3 The term "project permit" is a term of art in chapter 36.70B RCW dealing with the processes local jurisdictions must follow in dealing with land use applications. RCW 36.70B.020(4) defines the term as meaning any land use permit required for project action, "but excluding the adoption or amendment of a comprehensive plan." The definitions found in RCW 36.70B.020 are expressly limited to that chapter. Because comprehensive plan amendments would not be part of a land use decision under chapter 36.70B RCW, they also could not be subject to judicial review under a LUPA action, chapter 36.70C RCW, reviewing a land use decision.

10 Consistently, RCW 36.70A.280(1)(a) expressly gives jurisdiction to the GMHB over petitions alleging that a local jurisdiction "is not in compliance with the requirements of this chapter." chapter 36.70A RCW is the chapter that imposes comprehensive plan requirements on local jurisdictions. Similarly, RCW 36.70A.290(2) expressly sets forth the time period in which a challenge to a comprehensive plan amendment must be brought before the GMHB. 4 The GMA, then, clearly contemplates that challenges to comprehensive plan amendments must be brought before the GMHB.

4 The ordinance at issue in this case likewise notified readers that any challenge to the ordinance had to be filed with the GMHB within 60 days.

11 Appellants' attempt to use the LUPA process to challenge the amendment was not statutorily authorized. The superior court lacked subject matter jurisdiction to consider the claim since the GMHB had exclusive authority to do so. While the trial court reached the correct result in dismissing the petition, it should have done so for the reason that it lacked authority to hear the claim.

12 It is not uncommon for those hoping to develop property to seek both a comprehensive plan amendment and a rezone of property in the same proceeding. Anyone seeking to challenge both aspects of a ruling granting both requests would by statute have to appeal to two entities: the GMHB for the comprehensive plan amendment and superior court for the rezone. While the two-front appeal process could be burdensome, we can imagine that trial courts would be inclined to stay proceedings pending the Board's determination of the comprehensive plan challenge.

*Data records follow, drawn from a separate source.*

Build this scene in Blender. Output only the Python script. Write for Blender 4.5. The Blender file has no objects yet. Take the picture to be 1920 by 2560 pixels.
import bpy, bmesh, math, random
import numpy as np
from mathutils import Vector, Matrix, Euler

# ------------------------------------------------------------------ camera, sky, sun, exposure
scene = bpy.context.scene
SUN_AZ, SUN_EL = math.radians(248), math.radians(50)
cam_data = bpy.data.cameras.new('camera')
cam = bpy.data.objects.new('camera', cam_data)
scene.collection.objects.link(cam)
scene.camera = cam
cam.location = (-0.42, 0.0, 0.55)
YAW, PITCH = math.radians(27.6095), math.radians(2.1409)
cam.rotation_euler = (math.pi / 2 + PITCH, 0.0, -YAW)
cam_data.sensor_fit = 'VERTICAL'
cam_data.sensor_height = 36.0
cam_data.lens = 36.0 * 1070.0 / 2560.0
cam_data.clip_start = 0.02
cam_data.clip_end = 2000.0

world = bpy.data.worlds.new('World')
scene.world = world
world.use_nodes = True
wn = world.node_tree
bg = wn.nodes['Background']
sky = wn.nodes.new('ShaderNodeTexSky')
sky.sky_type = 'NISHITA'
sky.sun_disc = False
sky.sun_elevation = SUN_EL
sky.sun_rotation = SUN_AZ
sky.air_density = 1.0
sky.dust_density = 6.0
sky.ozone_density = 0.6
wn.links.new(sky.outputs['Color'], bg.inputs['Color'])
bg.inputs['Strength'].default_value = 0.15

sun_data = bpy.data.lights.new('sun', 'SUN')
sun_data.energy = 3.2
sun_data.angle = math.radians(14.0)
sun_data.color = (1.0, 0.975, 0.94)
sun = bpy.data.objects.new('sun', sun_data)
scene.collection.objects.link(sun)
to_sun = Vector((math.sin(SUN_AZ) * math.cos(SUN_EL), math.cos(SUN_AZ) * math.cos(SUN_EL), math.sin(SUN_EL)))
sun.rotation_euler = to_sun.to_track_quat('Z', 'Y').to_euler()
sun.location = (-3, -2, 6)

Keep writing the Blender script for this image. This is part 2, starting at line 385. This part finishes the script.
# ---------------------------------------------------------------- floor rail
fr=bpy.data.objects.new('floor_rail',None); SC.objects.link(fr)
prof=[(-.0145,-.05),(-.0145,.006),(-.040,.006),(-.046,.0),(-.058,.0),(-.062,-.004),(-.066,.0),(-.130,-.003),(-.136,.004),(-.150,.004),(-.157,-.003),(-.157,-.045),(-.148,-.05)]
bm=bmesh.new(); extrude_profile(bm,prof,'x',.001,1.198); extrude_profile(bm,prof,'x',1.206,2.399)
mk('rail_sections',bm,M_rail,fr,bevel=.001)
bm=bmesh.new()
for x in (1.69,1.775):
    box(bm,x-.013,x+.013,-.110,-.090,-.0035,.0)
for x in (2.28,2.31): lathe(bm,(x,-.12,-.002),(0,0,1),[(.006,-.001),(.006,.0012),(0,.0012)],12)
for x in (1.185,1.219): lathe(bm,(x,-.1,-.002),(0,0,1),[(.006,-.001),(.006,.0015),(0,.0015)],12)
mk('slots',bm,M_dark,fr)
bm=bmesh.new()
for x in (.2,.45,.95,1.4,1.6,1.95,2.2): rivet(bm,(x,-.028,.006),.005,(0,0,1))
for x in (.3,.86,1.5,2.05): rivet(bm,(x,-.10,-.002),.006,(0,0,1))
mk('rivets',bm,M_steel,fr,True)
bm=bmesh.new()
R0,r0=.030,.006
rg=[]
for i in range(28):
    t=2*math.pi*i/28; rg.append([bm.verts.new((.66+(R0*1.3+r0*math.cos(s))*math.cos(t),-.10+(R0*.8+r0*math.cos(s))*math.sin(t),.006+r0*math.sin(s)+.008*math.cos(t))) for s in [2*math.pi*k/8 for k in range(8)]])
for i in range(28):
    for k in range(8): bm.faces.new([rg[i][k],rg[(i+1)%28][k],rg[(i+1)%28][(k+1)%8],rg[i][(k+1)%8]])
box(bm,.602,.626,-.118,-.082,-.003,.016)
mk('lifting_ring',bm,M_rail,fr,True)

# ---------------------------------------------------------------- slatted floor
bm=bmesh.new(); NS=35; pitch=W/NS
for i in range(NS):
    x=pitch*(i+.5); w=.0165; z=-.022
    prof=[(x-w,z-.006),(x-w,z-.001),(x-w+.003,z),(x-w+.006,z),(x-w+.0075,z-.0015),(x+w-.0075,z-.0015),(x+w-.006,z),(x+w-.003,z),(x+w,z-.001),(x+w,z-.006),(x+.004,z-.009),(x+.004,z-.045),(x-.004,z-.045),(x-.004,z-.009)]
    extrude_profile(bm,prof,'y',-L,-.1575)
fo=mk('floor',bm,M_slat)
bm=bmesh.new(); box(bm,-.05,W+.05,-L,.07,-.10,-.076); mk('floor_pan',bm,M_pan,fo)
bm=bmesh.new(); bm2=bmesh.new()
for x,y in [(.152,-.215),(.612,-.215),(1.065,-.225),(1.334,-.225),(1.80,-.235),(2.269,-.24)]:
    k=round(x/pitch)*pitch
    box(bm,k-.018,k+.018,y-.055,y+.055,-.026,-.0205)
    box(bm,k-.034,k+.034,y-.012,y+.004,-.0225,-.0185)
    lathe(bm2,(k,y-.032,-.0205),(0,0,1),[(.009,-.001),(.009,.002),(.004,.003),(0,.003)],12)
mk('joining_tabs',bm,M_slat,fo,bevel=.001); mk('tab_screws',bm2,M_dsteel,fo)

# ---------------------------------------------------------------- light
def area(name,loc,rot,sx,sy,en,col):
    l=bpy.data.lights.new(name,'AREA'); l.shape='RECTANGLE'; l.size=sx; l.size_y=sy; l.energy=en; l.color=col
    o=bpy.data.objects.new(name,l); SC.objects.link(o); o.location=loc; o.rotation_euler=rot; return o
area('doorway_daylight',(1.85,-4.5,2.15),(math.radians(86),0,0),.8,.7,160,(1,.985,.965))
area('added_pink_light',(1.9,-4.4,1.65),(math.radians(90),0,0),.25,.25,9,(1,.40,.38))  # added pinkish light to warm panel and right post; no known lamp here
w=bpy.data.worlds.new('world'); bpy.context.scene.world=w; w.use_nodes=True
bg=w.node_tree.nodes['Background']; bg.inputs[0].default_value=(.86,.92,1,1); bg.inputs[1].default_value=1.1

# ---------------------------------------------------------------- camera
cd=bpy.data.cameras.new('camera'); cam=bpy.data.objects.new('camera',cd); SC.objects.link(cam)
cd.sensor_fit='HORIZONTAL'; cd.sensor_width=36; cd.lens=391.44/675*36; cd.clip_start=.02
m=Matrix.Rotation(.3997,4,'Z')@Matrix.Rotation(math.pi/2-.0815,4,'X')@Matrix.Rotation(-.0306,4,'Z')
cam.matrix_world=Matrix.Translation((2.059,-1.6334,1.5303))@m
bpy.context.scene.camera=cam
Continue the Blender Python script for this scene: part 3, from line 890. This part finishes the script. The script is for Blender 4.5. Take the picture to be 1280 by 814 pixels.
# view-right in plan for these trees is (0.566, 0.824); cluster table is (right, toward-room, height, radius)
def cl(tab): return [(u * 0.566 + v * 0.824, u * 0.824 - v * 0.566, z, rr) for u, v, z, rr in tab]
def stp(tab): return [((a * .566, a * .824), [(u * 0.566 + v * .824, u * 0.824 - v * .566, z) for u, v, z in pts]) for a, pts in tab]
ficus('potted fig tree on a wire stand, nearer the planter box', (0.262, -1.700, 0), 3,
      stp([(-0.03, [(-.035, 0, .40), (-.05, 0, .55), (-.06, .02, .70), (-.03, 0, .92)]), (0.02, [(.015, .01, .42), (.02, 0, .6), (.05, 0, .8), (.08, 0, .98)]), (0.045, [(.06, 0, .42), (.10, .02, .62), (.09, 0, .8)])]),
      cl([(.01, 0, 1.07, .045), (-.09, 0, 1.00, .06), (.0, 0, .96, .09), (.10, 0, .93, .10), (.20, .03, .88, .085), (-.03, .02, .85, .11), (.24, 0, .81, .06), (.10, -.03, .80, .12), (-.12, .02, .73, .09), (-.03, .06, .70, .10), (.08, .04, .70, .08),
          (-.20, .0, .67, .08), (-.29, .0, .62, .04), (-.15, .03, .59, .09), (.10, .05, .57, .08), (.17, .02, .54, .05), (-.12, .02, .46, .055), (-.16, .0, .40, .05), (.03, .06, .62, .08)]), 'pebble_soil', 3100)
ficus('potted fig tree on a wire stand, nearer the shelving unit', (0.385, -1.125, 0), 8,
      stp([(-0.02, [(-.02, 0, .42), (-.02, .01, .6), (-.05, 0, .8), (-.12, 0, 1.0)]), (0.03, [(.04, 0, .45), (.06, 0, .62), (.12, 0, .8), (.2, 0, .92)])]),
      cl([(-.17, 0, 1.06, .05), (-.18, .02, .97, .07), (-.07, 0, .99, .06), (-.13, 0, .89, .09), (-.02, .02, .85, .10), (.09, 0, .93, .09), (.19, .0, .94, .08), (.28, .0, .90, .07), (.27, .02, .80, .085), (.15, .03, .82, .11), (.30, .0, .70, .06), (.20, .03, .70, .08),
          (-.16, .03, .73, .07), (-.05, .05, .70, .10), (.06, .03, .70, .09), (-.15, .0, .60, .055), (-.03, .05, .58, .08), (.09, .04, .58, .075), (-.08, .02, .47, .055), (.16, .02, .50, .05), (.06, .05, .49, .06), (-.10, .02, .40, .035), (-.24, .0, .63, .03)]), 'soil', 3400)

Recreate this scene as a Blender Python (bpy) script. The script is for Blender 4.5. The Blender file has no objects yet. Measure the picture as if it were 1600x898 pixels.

13 Here, appellants were notified by the city ordinance that any appeal would have to be made to the GMHB and filed within 60 days. Similarly, when the city answered the petition and asserted that there was no subject matter jurisdiction, there was still time to file before the board. Appellants did not do so. Without deciding the issue, it may have been possible for appellants to have pursued a writ to force the City Council to have followed the Level V criteria. Statutory and constitutional writs still have some role in the overall land use process. E.g., Vashon Island Comm. for Self-Gov't v. Wash. St. Boundary Review Bd., 127 Wn.2d 759, 762, 903 P.2d 953 (1995) (denying writ of mandamus to compel board to accept petition for incorporation); Dep't of Corr. v. City of Kennewick, 86 Wn. App. 521, 937 P.2d 1119 (1997) (using writ of certiorari to overturn city council decision on conditional use permit), review denied, 134 Wn.2d 1002 (1998).

14 The superior court lacked subject matter jurisdiction to consider a comprehensive plan amendment under a land use petition. The decision to dismiss the petition is affirmed.

KULIK, A.C.J., and BROWN, J., concur.